Responding to Stone's complaint that his critique jumped the gun, Lardner said: "If history is being distorted, I can write about it whenever I want, without waiting for a press release. I'm in the news business, not show business. Stone is just using this controversy to hype his movie."
"JFK," budgeted at $35 million to $40 million, features Sissy Spacek, Tommy Lee Jones, Ed Asner, Gary Oldman, John Candy, Donald Sutherland, Joe Pesci, Jack Lemmon and Walter Matthau, in addition to Costner. The part of Chief Justice Earl Warren is played by Garrison himself.
Stone spent three years digesting material on the subject and -- much to the consternation of others preparing their own projects -- signed a horde of witnesses and researchers to exclusive contracts.
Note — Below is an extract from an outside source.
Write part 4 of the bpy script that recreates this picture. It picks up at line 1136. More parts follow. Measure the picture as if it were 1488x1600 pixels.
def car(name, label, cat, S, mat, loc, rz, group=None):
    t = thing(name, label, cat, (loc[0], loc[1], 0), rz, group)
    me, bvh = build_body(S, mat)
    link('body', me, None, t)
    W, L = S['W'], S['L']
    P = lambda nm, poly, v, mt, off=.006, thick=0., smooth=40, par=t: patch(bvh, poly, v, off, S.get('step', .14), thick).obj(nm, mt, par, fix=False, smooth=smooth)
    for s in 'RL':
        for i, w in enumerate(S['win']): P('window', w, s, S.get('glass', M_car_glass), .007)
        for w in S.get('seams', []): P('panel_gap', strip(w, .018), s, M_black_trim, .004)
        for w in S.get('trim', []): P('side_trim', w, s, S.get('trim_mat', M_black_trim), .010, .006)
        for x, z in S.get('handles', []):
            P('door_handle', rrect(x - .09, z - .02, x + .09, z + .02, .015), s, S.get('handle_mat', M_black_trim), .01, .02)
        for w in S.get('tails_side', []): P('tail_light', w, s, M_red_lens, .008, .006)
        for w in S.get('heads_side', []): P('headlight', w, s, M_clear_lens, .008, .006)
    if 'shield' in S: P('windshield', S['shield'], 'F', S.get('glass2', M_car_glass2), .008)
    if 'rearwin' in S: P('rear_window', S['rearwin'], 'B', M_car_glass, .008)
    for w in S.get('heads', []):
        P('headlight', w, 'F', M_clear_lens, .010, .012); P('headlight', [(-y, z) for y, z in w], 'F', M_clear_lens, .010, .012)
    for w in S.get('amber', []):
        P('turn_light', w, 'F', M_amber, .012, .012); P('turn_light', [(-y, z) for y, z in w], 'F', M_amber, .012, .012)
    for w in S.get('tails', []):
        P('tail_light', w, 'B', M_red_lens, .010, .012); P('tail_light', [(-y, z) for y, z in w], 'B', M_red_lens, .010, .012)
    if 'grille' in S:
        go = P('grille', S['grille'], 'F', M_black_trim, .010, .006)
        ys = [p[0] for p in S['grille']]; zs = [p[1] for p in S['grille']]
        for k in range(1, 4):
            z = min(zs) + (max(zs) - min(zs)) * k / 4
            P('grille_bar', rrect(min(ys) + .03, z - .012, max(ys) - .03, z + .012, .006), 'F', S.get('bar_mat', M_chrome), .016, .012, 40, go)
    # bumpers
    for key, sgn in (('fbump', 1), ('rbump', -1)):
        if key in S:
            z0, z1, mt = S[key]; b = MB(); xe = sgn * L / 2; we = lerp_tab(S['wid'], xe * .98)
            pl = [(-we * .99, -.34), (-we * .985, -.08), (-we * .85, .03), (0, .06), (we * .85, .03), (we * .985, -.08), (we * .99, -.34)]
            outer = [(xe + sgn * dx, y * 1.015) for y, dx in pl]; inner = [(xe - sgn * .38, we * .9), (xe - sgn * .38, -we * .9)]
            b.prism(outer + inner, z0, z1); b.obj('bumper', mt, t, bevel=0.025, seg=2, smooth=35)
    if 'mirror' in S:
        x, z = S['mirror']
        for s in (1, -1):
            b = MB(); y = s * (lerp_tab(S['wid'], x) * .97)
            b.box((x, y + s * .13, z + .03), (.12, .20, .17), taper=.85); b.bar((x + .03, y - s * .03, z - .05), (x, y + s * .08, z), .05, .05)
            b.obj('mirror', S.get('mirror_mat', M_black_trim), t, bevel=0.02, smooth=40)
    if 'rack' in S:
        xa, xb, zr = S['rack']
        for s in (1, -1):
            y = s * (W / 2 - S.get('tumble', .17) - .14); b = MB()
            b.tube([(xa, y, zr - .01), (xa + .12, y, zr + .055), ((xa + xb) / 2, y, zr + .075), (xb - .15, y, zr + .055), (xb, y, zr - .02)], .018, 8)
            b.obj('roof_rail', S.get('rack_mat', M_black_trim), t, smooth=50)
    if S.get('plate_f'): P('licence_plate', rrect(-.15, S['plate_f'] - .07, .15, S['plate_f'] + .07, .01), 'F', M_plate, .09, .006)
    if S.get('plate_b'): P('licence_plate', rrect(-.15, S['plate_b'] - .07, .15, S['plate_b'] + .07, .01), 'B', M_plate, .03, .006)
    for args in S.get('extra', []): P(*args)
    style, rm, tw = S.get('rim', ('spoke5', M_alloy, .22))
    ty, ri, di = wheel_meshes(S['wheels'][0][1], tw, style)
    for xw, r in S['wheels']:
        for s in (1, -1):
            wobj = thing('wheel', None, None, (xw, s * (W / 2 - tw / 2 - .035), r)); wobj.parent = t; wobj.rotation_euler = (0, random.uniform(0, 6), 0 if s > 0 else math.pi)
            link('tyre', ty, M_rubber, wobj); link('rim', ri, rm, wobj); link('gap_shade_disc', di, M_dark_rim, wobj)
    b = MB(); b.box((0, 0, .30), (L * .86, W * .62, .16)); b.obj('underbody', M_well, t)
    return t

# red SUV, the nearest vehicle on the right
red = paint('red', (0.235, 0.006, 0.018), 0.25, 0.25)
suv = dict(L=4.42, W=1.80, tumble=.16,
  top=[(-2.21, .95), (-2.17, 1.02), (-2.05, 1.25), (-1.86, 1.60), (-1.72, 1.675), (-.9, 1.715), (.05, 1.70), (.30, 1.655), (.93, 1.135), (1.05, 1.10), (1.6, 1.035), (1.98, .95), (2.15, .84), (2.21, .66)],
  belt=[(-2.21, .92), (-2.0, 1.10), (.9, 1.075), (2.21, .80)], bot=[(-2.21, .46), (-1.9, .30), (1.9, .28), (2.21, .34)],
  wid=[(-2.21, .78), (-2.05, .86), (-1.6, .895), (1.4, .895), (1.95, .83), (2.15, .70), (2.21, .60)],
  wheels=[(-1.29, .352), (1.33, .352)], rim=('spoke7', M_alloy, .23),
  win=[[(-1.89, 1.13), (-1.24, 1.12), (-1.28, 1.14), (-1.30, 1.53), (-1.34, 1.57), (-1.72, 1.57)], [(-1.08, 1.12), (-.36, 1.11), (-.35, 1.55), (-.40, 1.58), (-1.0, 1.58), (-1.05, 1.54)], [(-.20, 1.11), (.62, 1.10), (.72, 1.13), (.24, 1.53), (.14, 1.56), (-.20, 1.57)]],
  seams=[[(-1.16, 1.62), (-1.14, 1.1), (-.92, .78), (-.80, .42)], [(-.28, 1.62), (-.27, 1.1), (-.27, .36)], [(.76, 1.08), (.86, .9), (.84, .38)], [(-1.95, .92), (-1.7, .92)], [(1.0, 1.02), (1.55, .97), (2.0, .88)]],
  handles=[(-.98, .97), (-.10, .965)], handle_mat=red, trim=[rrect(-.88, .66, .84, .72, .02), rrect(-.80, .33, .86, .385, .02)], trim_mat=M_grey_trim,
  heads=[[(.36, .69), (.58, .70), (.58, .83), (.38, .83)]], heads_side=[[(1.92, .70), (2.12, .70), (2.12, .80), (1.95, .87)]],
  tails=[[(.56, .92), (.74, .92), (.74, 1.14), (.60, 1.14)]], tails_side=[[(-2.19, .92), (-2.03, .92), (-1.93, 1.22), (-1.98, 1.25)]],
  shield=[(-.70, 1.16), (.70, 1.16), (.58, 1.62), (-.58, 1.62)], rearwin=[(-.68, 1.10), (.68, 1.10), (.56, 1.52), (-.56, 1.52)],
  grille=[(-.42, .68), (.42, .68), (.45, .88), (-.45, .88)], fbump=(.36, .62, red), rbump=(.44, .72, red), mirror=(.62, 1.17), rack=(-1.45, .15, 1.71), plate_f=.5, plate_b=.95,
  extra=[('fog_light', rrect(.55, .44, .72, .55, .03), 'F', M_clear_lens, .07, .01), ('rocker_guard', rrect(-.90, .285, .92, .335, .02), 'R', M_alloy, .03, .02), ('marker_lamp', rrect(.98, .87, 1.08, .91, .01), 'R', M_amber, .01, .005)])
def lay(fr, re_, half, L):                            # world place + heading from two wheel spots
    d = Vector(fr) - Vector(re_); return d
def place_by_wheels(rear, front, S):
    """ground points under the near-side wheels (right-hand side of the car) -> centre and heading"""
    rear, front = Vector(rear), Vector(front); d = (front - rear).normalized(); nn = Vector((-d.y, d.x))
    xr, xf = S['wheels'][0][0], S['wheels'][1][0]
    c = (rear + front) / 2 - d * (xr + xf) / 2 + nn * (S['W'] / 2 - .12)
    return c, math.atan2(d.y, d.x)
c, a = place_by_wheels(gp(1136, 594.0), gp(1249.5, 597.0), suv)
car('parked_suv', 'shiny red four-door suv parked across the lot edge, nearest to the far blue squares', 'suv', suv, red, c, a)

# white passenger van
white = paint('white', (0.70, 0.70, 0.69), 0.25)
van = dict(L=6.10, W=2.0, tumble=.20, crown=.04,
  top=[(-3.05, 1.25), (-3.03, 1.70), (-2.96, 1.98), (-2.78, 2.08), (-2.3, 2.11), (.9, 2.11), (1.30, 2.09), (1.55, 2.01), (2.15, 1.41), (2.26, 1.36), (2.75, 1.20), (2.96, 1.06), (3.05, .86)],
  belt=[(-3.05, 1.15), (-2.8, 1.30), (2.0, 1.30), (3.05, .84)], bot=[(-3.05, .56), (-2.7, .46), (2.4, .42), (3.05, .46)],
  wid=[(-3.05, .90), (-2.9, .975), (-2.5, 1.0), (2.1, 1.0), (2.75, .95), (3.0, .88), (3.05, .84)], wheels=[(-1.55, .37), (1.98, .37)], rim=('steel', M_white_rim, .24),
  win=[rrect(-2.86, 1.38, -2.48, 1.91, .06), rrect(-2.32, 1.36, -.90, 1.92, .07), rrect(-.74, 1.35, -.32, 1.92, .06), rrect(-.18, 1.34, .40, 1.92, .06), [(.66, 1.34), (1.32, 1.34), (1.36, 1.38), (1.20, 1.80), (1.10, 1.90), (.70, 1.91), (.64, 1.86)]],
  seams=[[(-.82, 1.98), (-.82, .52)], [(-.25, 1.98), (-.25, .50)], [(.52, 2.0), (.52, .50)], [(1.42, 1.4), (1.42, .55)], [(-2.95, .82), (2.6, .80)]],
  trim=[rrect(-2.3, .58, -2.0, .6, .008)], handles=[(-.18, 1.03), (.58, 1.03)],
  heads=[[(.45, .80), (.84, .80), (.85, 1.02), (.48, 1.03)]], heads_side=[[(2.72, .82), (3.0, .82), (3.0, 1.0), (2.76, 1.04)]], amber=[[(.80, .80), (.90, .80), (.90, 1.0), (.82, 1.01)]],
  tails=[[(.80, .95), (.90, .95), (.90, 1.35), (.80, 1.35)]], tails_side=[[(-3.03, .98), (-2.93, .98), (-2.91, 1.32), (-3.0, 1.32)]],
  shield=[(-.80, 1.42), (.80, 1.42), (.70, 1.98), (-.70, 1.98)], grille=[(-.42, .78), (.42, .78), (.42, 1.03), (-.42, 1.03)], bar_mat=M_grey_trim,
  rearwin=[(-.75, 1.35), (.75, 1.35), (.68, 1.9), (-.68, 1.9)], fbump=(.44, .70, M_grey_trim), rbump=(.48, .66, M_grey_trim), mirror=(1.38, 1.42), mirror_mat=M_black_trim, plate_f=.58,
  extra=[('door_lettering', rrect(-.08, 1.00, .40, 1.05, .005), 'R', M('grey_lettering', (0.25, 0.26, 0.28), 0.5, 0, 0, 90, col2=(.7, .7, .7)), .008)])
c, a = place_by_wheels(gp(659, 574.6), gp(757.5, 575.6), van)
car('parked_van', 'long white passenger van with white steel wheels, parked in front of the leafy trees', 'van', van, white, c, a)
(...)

He has created composite characters from several real-life figures and events have been condensed, but anything speculative, Stone says, is identified as such and shot in sepia tones to distinguish it from the rest.
"I take a 'Rashomon' approach, showing multiple scenarios -- Oswald as guilty; Oswald as innocent," Stone says. "It's an inquiry based on both fact and speculation -- not 'The Jim Garrison Story,' as some have claimed. Garrison is a flawed man -- full of hubris, King Lear arrogance, but in a three-hour movie, there is no time for a character portrait.
"Though Garrison's theories are riddled with mistakes, I admire his argument and courage. To me, he's the embodiment of the questions Americans still have on the subject and, as such, is a perfect dramatic vehicle. I cast Costner because he's a sweet person, the man of the street who smells a rat when it comes to the Warren Commission. But I'm going beyond Garrison, assembling a jigsaw puzzle of facts that have surfaced since the trial."
Harrison Livingstone, co-author of the 1989 book "High Treason," which explored the assassination, isn't convinced. "I'm not against Stone," he says. "I'm not against the movie. But both Stone and Garrison are well-meaning men bringing charges without the evidence. They're trying to tell the truth, but the road to hell is paved with good intentions."